**PROBLEM:** Please copy the lines below exactly, from the first one through the line showing "from mathutils import Vector, Matrix, Euler".

**DATA LINES:**

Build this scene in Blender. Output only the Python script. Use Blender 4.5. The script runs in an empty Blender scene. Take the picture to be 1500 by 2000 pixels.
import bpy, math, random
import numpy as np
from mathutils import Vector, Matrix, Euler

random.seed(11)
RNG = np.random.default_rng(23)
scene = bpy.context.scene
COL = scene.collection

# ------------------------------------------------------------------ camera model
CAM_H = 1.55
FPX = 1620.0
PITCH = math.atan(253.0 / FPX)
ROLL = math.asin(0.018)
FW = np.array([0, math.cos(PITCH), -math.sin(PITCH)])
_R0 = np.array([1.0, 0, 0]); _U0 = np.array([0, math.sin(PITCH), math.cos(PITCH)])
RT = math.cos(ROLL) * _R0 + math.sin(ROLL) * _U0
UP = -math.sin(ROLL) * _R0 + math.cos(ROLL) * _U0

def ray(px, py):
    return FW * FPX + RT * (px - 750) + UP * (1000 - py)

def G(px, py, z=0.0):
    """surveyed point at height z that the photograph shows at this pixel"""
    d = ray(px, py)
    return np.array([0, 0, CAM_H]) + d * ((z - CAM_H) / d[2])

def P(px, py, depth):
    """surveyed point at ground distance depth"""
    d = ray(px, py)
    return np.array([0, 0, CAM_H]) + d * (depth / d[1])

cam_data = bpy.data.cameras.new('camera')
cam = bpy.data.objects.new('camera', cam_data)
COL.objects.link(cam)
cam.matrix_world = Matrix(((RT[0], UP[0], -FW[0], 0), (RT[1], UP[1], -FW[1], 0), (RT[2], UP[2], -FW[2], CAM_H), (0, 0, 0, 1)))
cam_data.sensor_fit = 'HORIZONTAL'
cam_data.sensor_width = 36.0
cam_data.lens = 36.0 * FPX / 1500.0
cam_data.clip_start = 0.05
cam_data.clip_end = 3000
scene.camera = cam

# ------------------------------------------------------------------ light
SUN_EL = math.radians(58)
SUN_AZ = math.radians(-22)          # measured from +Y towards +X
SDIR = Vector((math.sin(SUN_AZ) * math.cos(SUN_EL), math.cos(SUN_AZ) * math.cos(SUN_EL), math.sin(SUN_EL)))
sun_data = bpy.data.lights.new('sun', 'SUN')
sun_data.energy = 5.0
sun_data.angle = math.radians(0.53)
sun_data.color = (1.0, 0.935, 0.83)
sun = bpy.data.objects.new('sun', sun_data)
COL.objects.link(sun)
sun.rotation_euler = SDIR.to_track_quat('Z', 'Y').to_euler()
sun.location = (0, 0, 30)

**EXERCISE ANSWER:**
Build this scene in Blender. Output only the Python script. Use Blender 4.5. The script runs in an empty Blender scene. Take the picture to be 1500 by 2000 pixels.
import bpy, math, random
import numpy as np
from mathutils import Vector, Matrix, Euler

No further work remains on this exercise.